PROVIDED RECORDS —
##########
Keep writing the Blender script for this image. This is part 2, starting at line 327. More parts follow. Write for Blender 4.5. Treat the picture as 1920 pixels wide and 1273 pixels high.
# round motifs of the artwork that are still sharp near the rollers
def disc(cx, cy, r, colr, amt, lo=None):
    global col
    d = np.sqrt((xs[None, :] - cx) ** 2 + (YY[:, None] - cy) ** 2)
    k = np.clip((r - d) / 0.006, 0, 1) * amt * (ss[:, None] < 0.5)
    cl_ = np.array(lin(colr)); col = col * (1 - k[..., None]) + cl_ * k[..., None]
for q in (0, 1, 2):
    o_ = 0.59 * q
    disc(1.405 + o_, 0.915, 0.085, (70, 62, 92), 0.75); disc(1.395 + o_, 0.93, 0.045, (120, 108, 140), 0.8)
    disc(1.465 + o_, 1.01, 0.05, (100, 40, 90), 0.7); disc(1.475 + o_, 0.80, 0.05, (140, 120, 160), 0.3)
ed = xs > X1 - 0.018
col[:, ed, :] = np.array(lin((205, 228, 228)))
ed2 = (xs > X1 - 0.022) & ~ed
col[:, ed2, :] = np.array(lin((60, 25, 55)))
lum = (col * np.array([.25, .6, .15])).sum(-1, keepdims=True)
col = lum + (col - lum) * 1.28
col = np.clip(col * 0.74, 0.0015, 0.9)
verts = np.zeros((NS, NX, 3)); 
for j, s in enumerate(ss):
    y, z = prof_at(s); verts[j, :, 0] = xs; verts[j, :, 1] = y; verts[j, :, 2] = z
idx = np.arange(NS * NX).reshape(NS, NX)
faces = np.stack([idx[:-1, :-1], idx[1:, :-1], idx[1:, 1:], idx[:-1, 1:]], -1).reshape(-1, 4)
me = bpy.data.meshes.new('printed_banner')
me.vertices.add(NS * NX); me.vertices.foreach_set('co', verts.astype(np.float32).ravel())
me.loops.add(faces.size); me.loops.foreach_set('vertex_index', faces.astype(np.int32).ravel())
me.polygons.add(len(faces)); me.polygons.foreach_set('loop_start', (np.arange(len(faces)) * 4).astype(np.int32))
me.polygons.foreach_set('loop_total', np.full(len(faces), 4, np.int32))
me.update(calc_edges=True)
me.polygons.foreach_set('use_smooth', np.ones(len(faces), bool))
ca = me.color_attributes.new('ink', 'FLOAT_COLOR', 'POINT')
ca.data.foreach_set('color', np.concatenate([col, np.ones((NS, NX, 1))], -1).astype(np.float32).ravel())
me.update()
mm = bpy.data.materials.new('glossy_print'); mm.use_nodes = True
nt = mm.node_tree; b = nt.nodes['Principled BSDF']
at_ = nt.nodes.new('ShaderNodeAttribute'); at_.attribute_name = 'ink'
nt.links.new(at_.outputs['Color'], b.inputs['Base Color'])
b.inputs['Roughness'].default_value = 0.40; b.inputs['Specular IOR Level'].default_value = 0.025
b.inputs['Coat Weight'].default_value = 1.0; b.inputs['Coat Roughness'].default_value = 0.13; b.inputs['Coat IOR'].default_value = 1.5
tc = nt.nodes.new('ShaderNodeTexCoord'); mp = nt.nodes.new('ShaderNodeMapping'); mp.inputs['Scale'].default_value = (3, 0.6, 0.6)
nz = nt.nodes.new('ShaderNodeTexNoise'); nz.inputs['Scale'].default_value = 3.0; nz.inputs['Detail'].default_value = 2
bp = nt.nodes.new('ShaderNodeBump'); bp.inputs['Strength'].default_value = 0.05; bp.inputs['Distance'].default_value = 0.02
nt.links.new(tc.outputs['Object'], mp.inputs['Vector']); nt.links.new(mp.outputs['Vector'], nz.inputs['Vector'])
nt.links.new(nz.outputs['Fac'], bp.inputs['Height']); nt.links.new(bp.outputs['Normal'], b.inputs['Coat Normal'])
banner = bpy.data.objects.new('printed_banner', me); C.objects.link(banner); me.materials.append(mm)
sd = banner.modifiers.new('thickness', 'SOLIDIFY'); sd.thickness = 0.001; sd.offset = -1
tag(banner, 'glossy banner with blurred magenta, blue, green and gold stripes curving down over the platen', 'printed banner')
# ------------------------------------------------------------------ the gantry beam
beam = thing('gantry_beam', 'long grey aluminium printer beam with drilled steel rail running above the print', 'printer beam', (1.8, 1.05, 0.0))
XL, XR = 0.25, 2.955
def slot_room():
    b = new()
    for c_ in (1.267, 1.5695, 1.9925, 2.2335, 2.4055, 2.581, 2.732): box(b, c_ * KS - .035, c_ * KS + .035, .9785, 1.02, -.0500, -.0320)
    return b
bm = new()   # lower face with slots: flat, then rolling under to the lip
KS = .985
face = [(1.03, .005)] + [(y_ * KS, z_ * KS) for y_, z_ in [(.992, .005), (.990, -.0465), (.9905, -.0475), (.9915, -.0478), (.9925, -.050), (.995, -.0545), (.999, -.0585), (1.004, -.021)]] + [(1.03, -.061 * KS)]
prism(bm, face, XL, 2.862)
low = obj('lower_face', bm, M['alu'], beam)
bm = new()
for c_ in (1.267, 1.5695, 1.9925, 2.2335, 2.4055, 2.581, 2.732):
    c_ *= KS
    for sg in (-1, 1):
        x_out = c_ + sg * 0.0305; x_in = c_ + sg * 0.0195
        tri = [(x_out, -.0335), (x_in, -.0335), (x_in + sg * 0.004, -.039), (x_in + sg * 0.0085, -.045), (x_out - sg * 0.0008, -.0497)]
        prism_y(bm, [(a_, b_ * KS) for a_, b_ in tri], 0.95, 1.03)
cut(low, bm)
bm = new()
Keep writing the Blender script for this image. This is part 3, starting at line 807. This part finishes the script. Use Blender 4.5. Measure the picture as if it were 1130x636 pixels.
##########
WHAT THIS TASK INVOLVES — Pull out every line of the entries that includes the word "picture".

OUTPUT FOR THIS TASK —
Keep writing the Blender script for this image. This is part 2, starting at line 327. More parts follow. Write for Blender 4.5. Treat the picture as 1920 pixels wide and 1273 pixels high.
Keep writing the Blender script for this image. This is part 3, starting at line 807. This part finishes the script. Use Blender 4.5. Measure the picture as if it were 1130x636 pixels.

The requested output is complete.